Sampras saw what a lot of people, most famously John McEnroe, have seen in Young over the years, a world-class talent and a world-class confusion about how to make the most of that talent. The problem is, not much has changed about Young’s game since I saw him in Atlanta six years ago. Young was again honest to a fault again when he admitted—shockingly—that it took him until this winter to realize that he hadn’t been working hard enough. In practice sessions earlier this year in California, Mardy Fish and Sam Querrey, the guy Young beat in the Kalamazoo final way back when, were running him into the ground. Because of that lack of intensity, Young has remained flashy and inconsistent in the extreme. Unable to last physically, he has played against his strengths. Instead of the steady and crafty baseliner he could be, he has too-often tried to force the action when it wasn’t there.
Today, he forced the action again. Murray, morose but not incredibly morose afterward (those are kind of the poles of his personality) said that Young “hit a lot of winners. He gained in confidence I guess from hitting more winners.” Young was especially good in the first-set tiebreaker, when he took over a few key points with his bullet forehand. Bigger than any of his problems, of course, has been his head. If Young gets down early, he immediately starts to think that bad things are in store for him again. Maybe, if he really does believe he that he hasn’t been working hard enough all these years, it was because he started to think that he was getting what he deserved. “I’ve been in this position a couple of times with a few players and had not won the match,” Young said. “I just told myself this time I was going to see it through and not let the nerves get the best of me.”
Of course, Young has struggled for far too long to let one good result go to his head. I almost felt bad for him that he felt the need to mention Murray in the second sentence of what should have been a triumphant press conference. Asked about how he had managed to pull off the win, Young said, “I’m sure he didn’t play his best today.”
Murray was, indeed, not at his best. “Um, most of it was not great today," he said while pawing at his hair. "I didn’t serve well. I didn’t move well.” Murray has lost seven straight sets since the Aussie Open semifinals, and he looked lost and directionless today. There was a lot of hitting but much of the craftsmanship and point construction you expect from Murray. It appears that he’s repeating his 2010 post-Melbourne swoon.
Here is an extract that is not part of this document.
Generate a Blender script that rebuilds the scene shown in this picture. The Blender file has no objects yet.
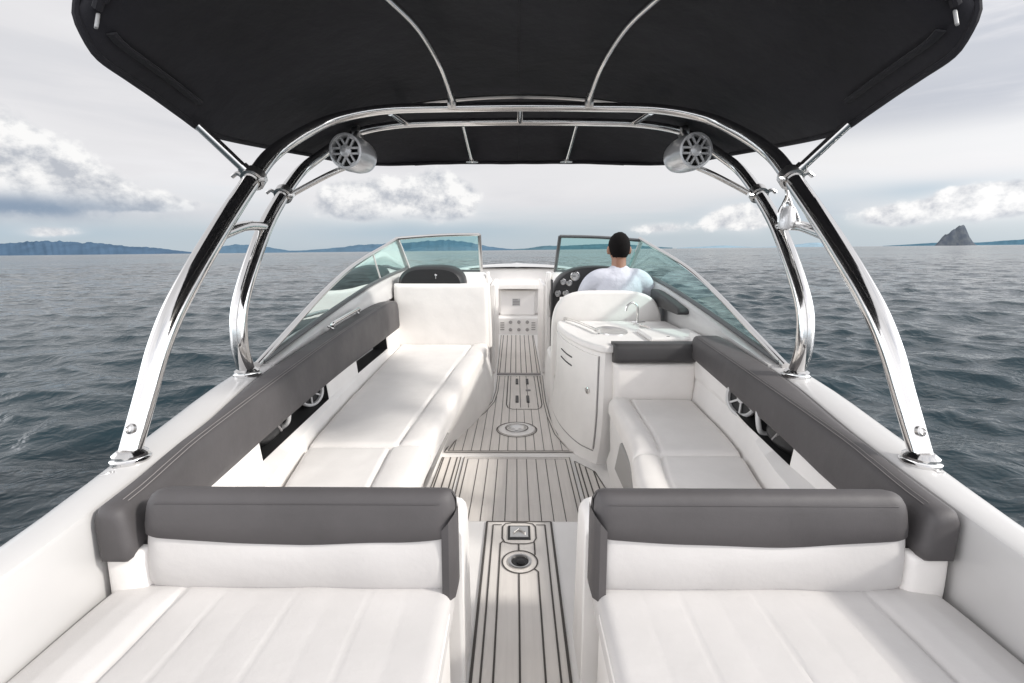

Still, credit Young for making Murray pay for his mediocrity. Most of us expected him to cave in the second set, but he won going away, breaking Murray in the final game. What this means for the future is anyone’s guess, though Young seemed ready, anyway, to believe. As Murray noted afterward, consistency, from shot to to shot and match to match, has never been Young’s strong suit. But, for as long as he’s been around and as many losses as he's taken—this was the first time he's won back to back ATP matches since 2008—Young at 21 has time.
The future is there, and it starts with another tough match, against Tommy Robredo in the next round. But today Young had more to celebrate than he ever has in his career, and he knows now that he can beat an elite player.
Young was asked how long it took for his phone to “blow up” after the match.
“It was blowing up when I shook his hand,” Young said. “When I looked at it, a lot of messages.” Then he tempered the celebration with one more too-honest, and very sad, line. “I’m happy people were watching and actually care.”
Good luck, Donald. You’ll still need it. But it's good to be able to care again.